Конечно, такая деятельность всё ещё мелка: люди здешние не Пальмеры; но должно принимать в соображение особенности положения и обстоятельств. Важно не количество явлений, а направление; и это-то направление можно смело похвалить. Сколько людей, сколько обществ порадовал я рассказами про Англию, про её духовную жизнь, про её теперешнее стремление. С радостью могу сказать, что я встретил особенное сочувствие в нашем пастыре Филарете. Он спросил у меня, между прочим, знаю ли я вас, и на мой утвердительный ответ он сказал, что считает особенным счастьем ваше пребывание в Лондоне в теперешнее время. Я вам это сообщаю потому, что знаю, что и вы не можете быть равнодушны к отзыву такого человека. Важность его деятельности и общее к нему уважение возрастают с каждым годом566.
За всем тем не скрою, что много и другого проявляется беспрестанно, что у нас идёт борьба, и борьба нелёгкая; да ведь такова общая судьба человечества. Есть, по крайней мере, надежда на успех, а этого нельзя сказать ни об одной земле в Европе, кроме Англии; да и Англия не устоит без помощи от нас, т. е. от того Божественного начала, которое Провидению угодно было поручить России.
Извините меня в том, что я взял смелость приложить здесь письмо к любезному нашему Пальмеру и не откажитесь доставить его и взять труд прочитать.
Жена моя и дети просят вашего заочного благословения. Надеюсь, что вы не откажете в нём и вашему преданному А. Хомякову.
Февраля 21 дня 1848 года.
Если вы будете так добры, что вздумаете отвечать, то адрес мой: Москва, у Николы в Песках, на Собачьей площадке, собств. дом, Алексею Степ. Хомякову.
* * *
Настоятель посольской нашей церкви в Лондоне, Е.И. Попов род. в 1813 г., ум. 15 Октября 1875 г.

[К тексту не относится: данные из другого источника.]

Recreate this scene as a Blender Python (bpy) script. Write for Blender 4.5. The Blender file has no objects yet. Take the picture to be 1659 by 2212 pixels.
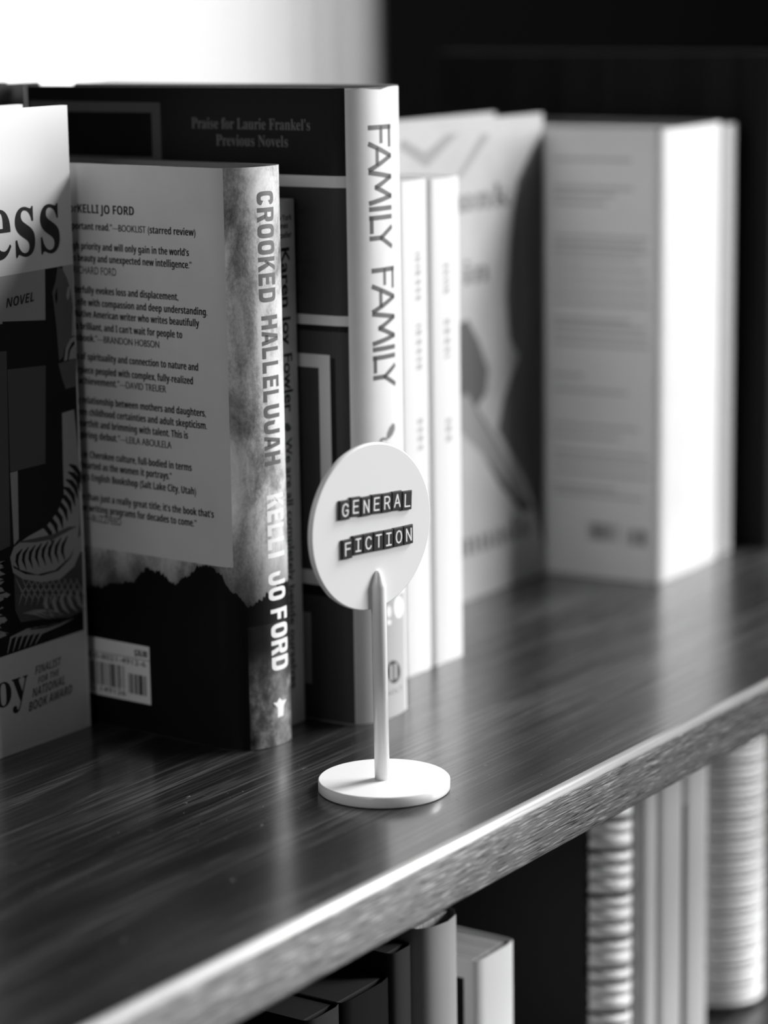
import bpy, bmesh, math, random
from mathutils import Vector, Matrix
from mathutils.geometry import tessellate_polygon

scene = bpy.context.scene
COL = scene.collection
random.seed(7)
MM = 0.001

# ------------------------------------------------------------------ camera
R = math.radians
AZ, PITCH, ROLL, FPX = R(34.2), R(11.35), R(-0.87), 5600.0
cam = bpy.data.cameras.new('camera')
cam.sensor_fit = 'HORIZONTAL'
cam.sensor_width = 36.0
cam.lens = FPX * 36.0 / 1659.0
cam.clip_start = 0.02
cam.dof.use_dof = True
cam.dof.focus_distance = 0.897
cam.dof.aperture_fstop = 6.6
cam_o = bpy.data.objects.new('camera', cam)
COL.objects.link(cam_o)
scene.camera = cam_o
fwd_l = Vector((math.cos(AZ), math.sin(AZ), 0)); rt = Vector((math.sin(AZ), -math.cos(AZ), 0)); up_w = Vector((0, 0, 1))
fwd = fwd_l * math.cos(PITCH) - up_w * math.sin(PITCH)
upc = up_w * math.cos(PITCH) + fwd_l * math.sin(PITCH)
right = rt * math.cos(ROLL) + upc * math.sin(ROLL)
up = -rt * math.sin(ROLL) + upc * math.cos(ROLL)
M = Matrix((right, up, -fwd)).transposed().to_4x4()
M.translation = Vector((-0.70495, -0.42986, 0.26877))
cam_o.matrix_world = M

# ------------------------------------------------------------------ light and exposure
scene.view_settings.view_transform = 'Standard'
scene.view_settings.look = 'None'
scene.view_settings.exposure = 0.0
scene.view_settings.gamma = 1.0
scene.view_settings.use_curve_mapping = False
world = bpy.data.worlds.new('world')
scene.world = world
world.use_nodes = True
world.node_tree.nodes['Background'].inputs['Color'].default_value = (1, 1, 1, 1)
world.node_tree.nodes['Background'].inputs['Strength'].default_value = 0.05

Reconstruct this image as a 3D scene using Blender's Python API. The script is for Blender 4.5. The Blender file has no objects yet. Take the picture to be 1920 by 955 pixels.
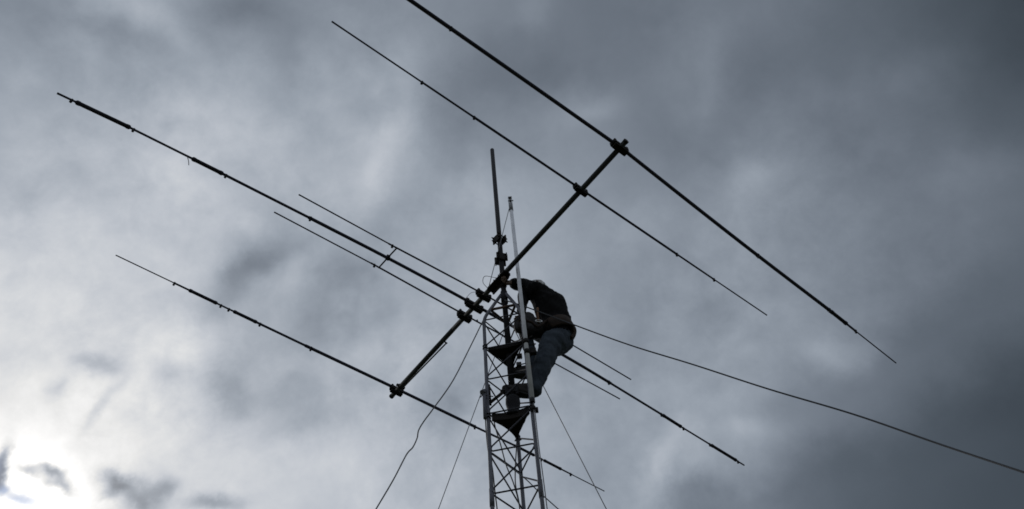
import bpy, bmesh, math, random
from mathutils import Vector, Matrix, noise

random.seed(7)
scene = bpy.context.scene
col = scene.collection
EYE = 1.6                                    # camera height above the ground
V = Vector

# ------------------------------------------------------------------ helpers
def tag(o, label=None, cat=None, group=None, kind=None):
    if label: o['label'] = label
    if cat: o['category'] = cat
    if group: o['group'] = group
    if kind: o['kind'] = kind
    return o

def empty(name, loc):
    o = bpy.data.objects.new(name, None)
    col.objects.link(o); o.location = loc; o.empty_display_size = 0.1
    return o

def frame(d):
    d = V(d).normalized()
    a = V((0, 0, 1)) if abs(d.z) < 0.9 else V((1, 0, 0))
    x = d.cross(a).normalized(); y = d.cross(x).normalized()
    return x, y, d

class MB:
    """collects shapes in world metres, then links them as ONE mesh object"""
    def __init__(self):
        self.v = []; self.f = []; self.smooth = []
    def ring(self, c, x, y, r, n, ry=None):
        i = len(self.v)
        ry = r if ry is None else ry
        for k in range(n):
            a = 2*math.pi*k/n
            self.v.append(V(c) + x*(r*math.cos(a)) + y*(ry*math.sin(a)))
        return list(range(i, i+n))
    def skin(self, rings, caps=(True, True)):
        for a, b in zip(rings, rings[1:]):
            n = len(a)
            for k in range(n):
                self.f.append((a[k], a[(k+1) % n], b[(k+1) % n], b[k])); self.smooth.append(True)
        if caps[0]: self.f.append(tuple(reversed(rings[0]))); self.smooth.append(False)
        if caps[1]: self.f.append(tuple(rings[-1])); self.smooth.append(False)
    def tube(self, pts, r, n=12, r2=None, caps=(True, True)):
        pts = [V(p) for p in pts]
        m = len(pts); rings = []
        px = None
        for i, p in enumerate(pts):
            if i == 0: d = pts[1]-pts[0]
            elif i == m-1: d = pts[-1]-pts[-2]
            else: d = (pts[i+1]-p).normalized() + (p-pts[i-1]).normalized()
            d.normalize()
            if px is None: x, y, _ = frame(d)
            else:
                x = (px - d*px.dot(d)).normalized(); y = d.cross(x)
            px = x
            rr = r if r2 is None else r + (r2-r)*i/(m-1)
            if isinstance(r, (list, tuple)): rr = r[i]
            rings.append(self.ring(p, x, y, rr, n))
        self.skin(rings, caps)
        return self
    def lathe(self, p, axis, prof, n=20):
        x, y, d = frame(axis)
        self.skin([self.ring(V(p)+d*h, x, y, max(r, 1e-4), n) for h, r in prof])
        return self
    def box(self, c, x, y, z, hx, hy, hz, bev=0.0):
        """box with half sizes hx,hy,hz on unit axes x,y,z and chamfered corners along z"""
        c = V(c); b = min(bev, hx*.9, hy*.9)
        prof = [(hx, -hy+b), (hx, hy-b), (hx-b, hy), (-hx+b, hy), (-hx, hy-b), (-hx, -hy+b), (-hx+b, -hy), (hx-b, -hy)] if b > 0 else \
               [(hx, -hy), (hx, hy), (-hx, hy), (-hx, -hy)]
        rs = []
        for s in (-1, 1):
            i = len(self.v)
            self.v += [c + x*u + y*w + z*(s*hz) for u, w in prof]
            rs.append(list(range(i, i+len(prof))))
        n0 = len(self.f); self.skin(rs)
        for k in range(n0, len(self.f)): self.smooth[k] = False
        return self
    def torus(self, c, axis, R, r, n=28, m=8, a0=0.0, a1=2*math.pi, sx=1.0, sy=1.0):
        x, y, d = frame(axis)
        full = abs(a1-a0-2*math.pi) < 1e-6
        k = n if full else n+1
        pts = [V(c)+x*(R*sx*math.cos(a0+(a1-a0)*i/n))+y*(R*sy*math.sin(a0+(a1-a0)*i/n)) for i in range(k)]
        if full: pts.append(pts[0])
        return self.tube(pts, r, m, caps=(not full, not full))
    def build(self, name, mat, parent=None):
        me = bpy.data.meshes.new(name)
        base = V((0, 0, 0))
        vs = self.v
        if parent is None:                              # origin at the foot of the thing
            zmin = min(p.z for p in vs)
            lo = [p for p in vs if p.z < zmin+0.05]
            base = V((sum(p.x for p in lo)/len(lo), sum(p.y for p in lo)/len(lo), zmin))
        else:
            q = parent
            while q: base = base + q.location; q = q.parent
        me.from_pydata([p-base for p in vs], [], self.f)
        me.polygons.foreach_set('use_smooth', self.smooth)
        bm = bmesh.new(); bm.from_mesh(me)
        bmesh.ops.recalc_face_normals(bm, faces=bm.faces); bm.to_mesh(me); bm.free()
        me.materials.append(mat); me.update()
        o = bpy.data.objects.new(name, me); col.objects.link(o)
        if parent is None: o.location = base
        else: o.parent = parent
        return o

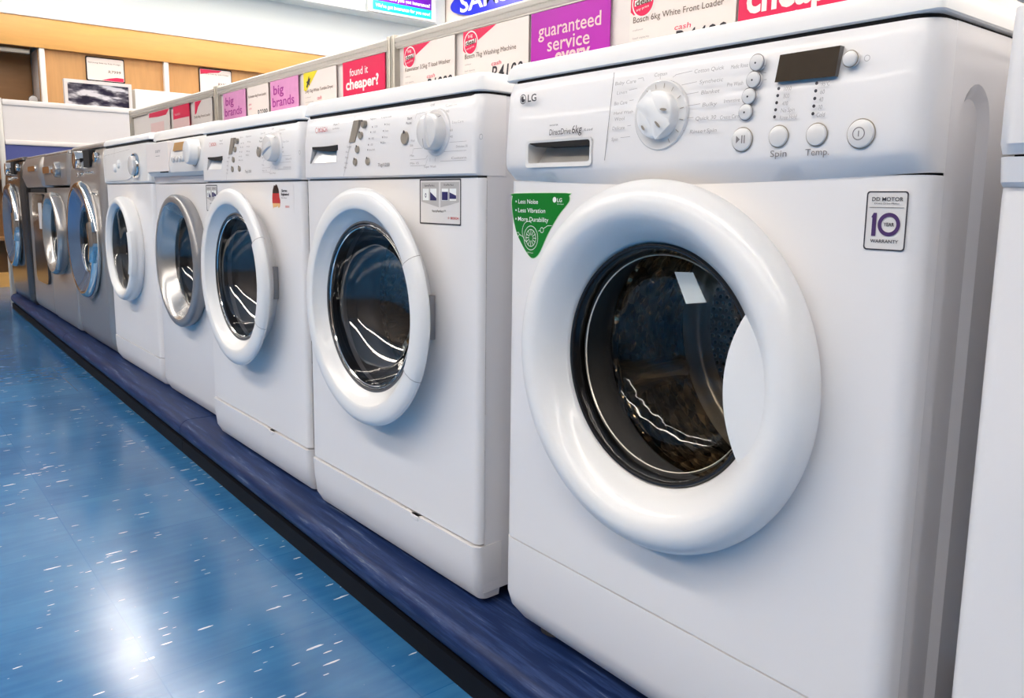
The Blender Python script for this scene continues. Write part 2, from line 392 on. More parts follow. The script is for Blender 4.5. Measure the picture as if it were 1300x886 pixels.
def line(bm, x0, z0, x1, z1, t=.0006, y=-.0006):
    dx, dz = x1-x0, z1-z0; l = math.hypot(dx, dz) or 1; nx, nz = -dz/l*t/2, dx/l*t/2
    bm.faces.new([bm.verts.new(p) for p in ((x0+nx, y, z0+nz), (x0-nx, y, z0-nz), (x1-nx, y, z1-nz), (x1+nx, y, z1+nz))])
def flat(bm, pts, y): bm.faces.new([bm.verts.new((x, y, z)) for x, z in pts])
def ringflat(bm, cx, cz, r0, r1, y, n=40, a0=0, a1=360, sx=1.):
    for i in range(n):
        a, b = R(a0+(a1-a0)*i/n), R(a0+(a1-a0)*(i+1)/n)
        bm.faces.new([bm.verts.new((cx+sx*r*math.cos(t), y, cz+r*math.sin(t))) for r, t in ((r0, a), (r1, a), (r1, b), (r0, b))])
def tag(o, label=None, cat=None, group=None, kind=None):
    if label: o['label'] = label
    if cat: o['category'] = cat
    if group: o['group'] = group
    if kind: o['kind'] = kind
    return o
def empty(name, loc, rz=0):
    e = bpy.data.objects.new(name, None); C.objects.link(e); e.location = loc; e.rotation_euler = (0, 0, rz); e.empty_display_size = .1
    return e

# ------------------------------------------------------------------ machine builder
class Washer:
    """a front loader; local x runs along the front from its left edge, y into the machine, z up from the cabinet's lower edge"""
    def __init__(s, x, y, label, cat='washing machine', name='washing_machine', w=.6, d=.53, rot=0., z=0.):
        s.w, s.d = w, d
        c, sn = math.cos(rot), math.sin(rot)
        s.root = empty(name, (x+c*w/2-sn*d/2, y+sn*w/2+c*d/2, H-.02), rot)
        tag(s.root, label, cat, 'front-loading machines in the row' if cat == 'washing machine' else None)
        s.off = (-w/2, -d/2, .02); s.fit = None      # fit: how the printed layout is spread over a fascia that stands forward
    def part(s, name, bm, m, parent=None, **k):
        lb = k.pop('label', None)
        if s.fit:
            kx, ox, kz, oz = s.fit
            for v in bm.verts: v.co.x = v.co.x*kx+ox; v.co.z = v.co.z*kz+oz
        o = link(name, bm, m, parent or s.root, s.off, **k)
        if lb: o['label'] = lb
        return o
    def cutter(s, bm): return s.part('cutter', bm, None, smooth=False)
    def cabinet(s, m='enamel', top=.815, arch=True, yf=.037, bottom=.02):
        bm = bmesh.new(); w, d = s.w, s.d; t = .0015
        x0, x1 = t, w-t
        # tub-shaped box, open at the front where the panels close it
        A = [(x0, yf), (x0, d), (x1, d), (x1, yf)]
        lo = [bm.verts.new((x, y, bottom)) for x, y in A]; hi = [bm.verts.new((x, y, top)) for x, y in A]
        for i in ((0, 1), (1, 2)) if arch else ((0, 1), (1, 2), (2, 3)): bm.faces.new((lo[i[0]], lo[i[1]], hi[i[1]], hi[i[0]]))
        bm.faces.new(lo[::-1]); bm.faces.new(hi)
        if arch:      # the pressed arch in the visible steel side
            ya, yb, zt, zb = .060, .128, .768, .06
            def loop(off, x):
                r = (yb-ya)/2-off; cy = (ya+yb)/2
                P = [(cy+r, zb+off)]+[(cy+r*math.cos(R(a)), zt-(yb-ya)/2*1.2+1.2*r*math.sin(R(a))) for a in range(0, 181, 15)]+[(cy-r, zb+off)]
                return [bm.verts.new((x, y, z)) for y, z in P]
            def tub(ya_, yb_, zt_, zb_):
                nonlocal ya, yb, zt, zb
                ya, yb, zt, zb = ya_, yb_, zt_, zb_
            o1 = loop(0, x1); o2 = loop(.011, x1-.007); n = len(o1)
            for i in range(n): bm.faces.new((o1[i], o1[(i+1) % n], o2[(i+1) % n], o2[i]))
            bm.faces.new(o2)
            # face around the arch: strips to the outer rectangle
            fr = (lo[3], hi[3]); bk = (lo[2], hi[2])
            # back side (larger y): o1[0] bottom .. top index of arch
            k = n//2
            top_f, top_b = hi[3], hi[2]
            bm.faces.new([lo[3], hi[3]]+[o1[i] for i in range(k, n)])
            bm.faces.new([hi[2], lo[2]]+[o1[i] for i in range(0, k+1)])
            bm.faces.new([hi[3], hi[2], o1[k]]); bm.faces.new([lo[2], lo[3], o1[n-1], o1[0]])
        return s.part('cabinet', bm, m, angle=18)
    def lid(s, z0=.8185, z1=.85, m='lid', y0=.0, r=.014, over=.004, gap=True, gap_r=.022):
        bm = bmesh.new(); w, d = s.w, s.d
        P = []
        for cx, cy, a0 in ((w-r+over, d-r, 0), (-over+r, d-r, 90), (-over+r, y0+r, 180), (w-r+over, y0+r, 270)):
            for i in range(6):
                a = R(a0+90*i/5); P.append((cx+r*math.cos(a), cy+r*math.sin(a)))
        rings = []
        for z, q in ((z0, .0015), (z0+.0015, 0), (z0+.010, .0008), (z1-.007, .0035), (z1-.0015, .0085), (z1, .014)):
            rings.append([bm.verts.new((x+(q if x < w/2 else -q), y+(q if y < d/2 else -q), z)) for x, y in P])
        n = len(P)
        for a, b in zip(rings, rings[1:]):
            for i in range(n): bm.faces.new((a[i], a[(i+1) % n], b[(i+1) % n], b[i]))
        bm.faces.new(rings[0]); bm.faces.new(rings[-1])
        o = s.part('worktop_lid', bm, m)
        if gap:
            g = bmesh.new(); q = .0045; rr = gap_r  # dark strip standing in for the shade under the lid
            Q = [(q, d-.01)]+[(q+rr-rr*math.cos(R(a)), y0+q+rr-rr*math.sin(R(a))) for a in range(0, 91, 15)]+[(w-q-rr+rr*math.cos(R(a)), y0+q+rr-rr*math.sin(R(a))) for a in range(90, -1, -15)]+[(w-q, d-.01)]
            lo_ = [g.verts.new((x, y, z0-.007)) for x, y in Q]; hi_ = [g.verts.new((x, y, z0+.001)) for x, y in Q]
            g.faces.new(lo_); g.faces.new(hi_)
            for i in range(len(Q)): g.faces.new((lo_[i], lo_[(i+1) % len(Q)], hi_[(i+1) % len(Q)], hi_[i]))
            s.part('lid_gap_shade', g, 'gapm', label='dark strip shading the gap under the lid')
        return o
    def front(s, rows, hole=None, r=.02, m='plastic', yback=.05):
        o = s.part('front_panel', shell(bmesh.new(), s.w, rows, r, yback), m)
        if hole: cut(o, s.cutter(lathe(bmesh.new(), [(0, -.1), (hole[2], -.1), (hole[2], .2), (0, .2)], hole[0], hole[1], 96)))
        return o
    def feet(s):
        for x in (.06, s.w-.06):
            for y in (.06, s.d-.06):
                bm = bmesh.new()
                knob_pts = [(0, .001), (.012, .001), (.012, -.008), (.022, -.012), (.024, -.02), (0, -.02)]
                rows = []
                for r_, z_ in knob_pts: rows.append([bm.verts.new((x+r_*math.cos(R(a)), y+r_*math.sin(R(a)), z_+(.02 if z_ > 0 else 0))) for a in range(0, 360, 20)] if r_ else [bm.verts.new((x, y, z_+(.02 if z_ > 0 else 0)))])
                for a, b in zip(rows, rows[1:]):
                    for i in range(18):
                        j = (i+1) % 18
                        bm.faces.new([v for v in ((a[0],) if len(a) == 1 else (a[i], a[j]))]+[v for v in ((b[0],) if len(b) == 1 else (b[j], b[i]))])
                s.part('foot', bm, 'foot')
    def drum(s, cx, cz, R0=.235, hole=.165, gasket='rubber', depth=.40, lifters=True, mouth=.16):
        bm = lathe(bmesh.new(), smooth_prof([(hole+.006, .012), (hole+.004, .03), (hole-.004, .045), (mouth-.006, .06), (mouth-.004, .075), (mouth+.008, .08), (mouth+.012, .092)], 3), cx, cz, 72)
        s.part('door_gasket', bm, gasket)
        D = depth-.04
        bm = lathe(bmesh.new(), [(mouth+.004, .088), (mouth, .092), (mouth+.004, .100), (mouth+.03, .106), (R0-.008, .112), (R0, .125), (R0, D-.03)], cx, cz, 96)
        o = s.part('drum', bm, 'drumwall')
        s.part('drum_band', lathe(bmesh.new(), smooth_prof([(R0, D-.032), (R0-.001, D-.018), (R0-.010, D-.004), (R0-.024, D), (R0-.036, D-.002)], 4), cx, cz, 96), 'steel', o, label='smooth cream steel band at the drum\'s back edge')
        bm = lathe(bmesh.new(), [(R0-.036, D-.002), (.12, D-.004), (.07, D-.010), (.06, D-.022), (0, D-.026)], cx, cz, 64)
        uvl = bm.loops.layers.uv.new('UVMap')
        for f in bm.faces:
            for l in f.loops: l[uvl].uv = (l.vert.co.x/.0128+50, l.vert.co.z/.0112+50)
        s.part('drum_back', bm, 'drum', o, label='perforated steel back plate')
        if lifters:
            for a in (200, 320, 80):
                b2 = bmesh.new(); t = R(a)
                for k in range(13):
                    f = k/12; y = .125+(depth-.21)*f; h = .045*math.sin(math.pi*min(1, max(0, f*.96+.02)))**.4; wd = .030*(1-.3*f)
                    er, et = Vector((math.cos(t), 0, math.sin(t))), Vector((-math.sin(t), 0, math.cos(t)))
                    ring = []
                    for q, g in ((-1, 0), (-.75, .5), (-.35, .9), (0, 1), (.35, .9), (.75, .5), (1, 0)):
                        p = Vector((cx, y, cz))+er*(R0-.002-h*g)+et*(wd*q); ring.append(b2.verts.new(p))
                    if k: 
                        for i in range(6): b2.faces.new((prev[i], prev[i+1], ring[i+1], ring[i]))
                    prev = ring
                s.part('drum_lifter', b2, 'lifter', o)
        return o
    def lettering(s, fn, m='light', parent=None, name='panel_lettering'):
        bm = bmesh.new(); fn(bm); return s.part(name, bm, m, parent, smooth=False, recalc=False)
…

Изд.
Д.П. Голохвастов заступил графа С.Г. Строгонова в должности попечителя Московского учебного округа. Изд.
Отношения А.С. Хомякова к мтрп. Филарету были позднее нарушены каким-то доселе не уяснённым обстоятельством: в письме его к архимандриту Антонию (т. 4-й, стр. 41) вскользь упоминается о суемудрии г-на Хомякова, без объяснения, в чём оно состоит.
Весьма важно добавить, что выражение «суемудрие» употреблено не митрополитом Филаретом от своего лица, а есть лишь повторение мнения арх. Антония, о каковом его митрополит Филарет желает расспросить. Изд.